For methods in_delim(), out_delim(), and out_file(), supplying a
parameter sets the indicated attribute; omitting it returns the value
(Ye Olde accessor-mutator) of that attribute.  Thus, you can omit the
delimter parametes from the new() method and set them later.

Note that you can dynamically change the input column separator.  If
your data input is from different sources that use different column
separators e.g. one comma-separated file and one colon-separated file, you
can switch how the UNLreport object splits the line to follow the change.

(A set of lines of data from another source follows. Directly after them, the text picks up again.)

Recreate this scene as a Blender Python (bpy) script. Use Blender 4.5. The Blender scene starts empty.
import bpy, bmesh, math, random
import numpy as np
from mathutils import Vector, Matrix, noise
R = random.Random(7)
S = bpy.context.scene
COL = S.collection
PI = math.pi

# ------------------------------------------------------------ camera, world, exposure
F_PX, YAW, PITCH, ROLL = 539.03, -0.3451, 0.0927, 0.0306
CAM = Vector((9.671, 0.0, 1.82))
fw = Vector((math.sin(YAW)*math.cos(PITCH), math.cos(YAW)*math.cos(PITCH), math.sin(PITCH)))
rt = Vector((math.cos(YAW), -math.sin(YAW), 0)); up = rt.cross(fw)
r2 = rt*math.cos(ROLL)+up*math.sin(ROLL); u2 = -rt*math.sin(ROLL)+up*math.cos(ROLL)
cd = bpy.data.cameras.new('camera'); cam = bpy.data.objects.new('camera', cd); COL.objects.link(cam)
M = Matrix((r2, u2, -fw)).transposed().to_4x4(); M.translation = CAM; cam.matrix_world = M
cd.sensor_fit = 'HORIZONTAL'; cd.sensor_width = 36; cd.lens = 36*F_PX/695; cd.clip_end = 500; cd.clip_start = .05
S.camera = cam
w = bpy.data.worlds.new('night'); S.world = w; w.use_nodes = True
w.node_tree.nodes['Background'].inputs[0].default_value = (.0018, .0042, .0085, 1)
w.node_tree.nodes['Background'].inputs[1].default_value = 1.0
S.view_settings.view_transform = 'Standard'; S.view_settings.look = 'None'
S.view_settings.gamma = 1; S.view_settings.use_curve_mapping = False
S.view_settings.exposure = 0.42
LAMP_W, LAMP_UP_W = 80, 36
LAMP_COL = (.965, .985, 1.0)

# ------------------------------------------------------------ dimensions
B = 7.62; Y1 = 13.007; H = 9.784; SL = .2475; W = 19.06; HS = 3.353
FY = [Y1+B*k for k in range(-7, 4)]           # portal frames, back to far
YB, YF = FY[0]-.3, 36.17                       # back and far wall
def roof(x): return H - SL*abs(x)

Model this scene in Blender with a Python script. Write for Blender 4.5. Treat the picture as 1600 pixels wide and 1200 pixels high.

On the other hand, the assumption is that all output is to be delimited
the same way.  Similarly, all output [from one UNLreport object] is targeted
to the same output file. The UNLreport object does not really care about the
output column separator or the output file until it is ready to generate the
output.  Hence, it is permissible but futile to call out_delim() (or
out_file()) to set these attributes more than once; only the final call
before output will have the intended effect, overwriting the work of any
previous call.

The default output file is, of course, STDOUT.  You can specify a path
here.  The default mode is '>' - to write the output as a new file,
overwriting any existing file by name name.  If that is not your
intention, use
  mode => ">>"
to append to an existing file.

You send a line to the report by using the overloaded + operator. You
may send it a line with the delimiters intact - as from an UNLOAD
command.  Or you can send it a REFERENCE to an array, as you would have
if you are doing SQL-FETCH commmands and want a neat report on the data.

=head1 EXPORT

No functions or variables are exported from this module at this time.

=head1 HISTORY

Original version; created by h2xs release 1.23 with options:
  -XAC
    -n
    UNLreport

=head1 BACKGROUND

This module is the next stage of a script that started life as a shell
script, beautify-unl.sh.  Its purpose was to straighten out the zig-zag
columns produces by the Informix SQL command UNLOAD.  Hence, the
default columns separator is the | character, both for splitting the
input columns as well as formatting the output lines. The first Perl
attempt was UNLreport.pm, which works was not CPAN-worthy.


=head1 SEE ALSO

The original shell script, which still works very well, can be found at
this URL:
http://www.iiug.org/software/archive/beautify-unl.shar

You may need to be a member of the IIUG to download this.

=head1 AUTHOR

Jacob Salomon, jakesalomon@yahoo.com

=head1 COPYRIGHT AND LICENSE

Copyright (C) 2011 by Jacob Salomon

This library is free software; you can redistribute it and/or modify
it under the same terms as Perl itself, either Perl version 5.10.1 or,
at your option, any later version of Perl 5 you may have available.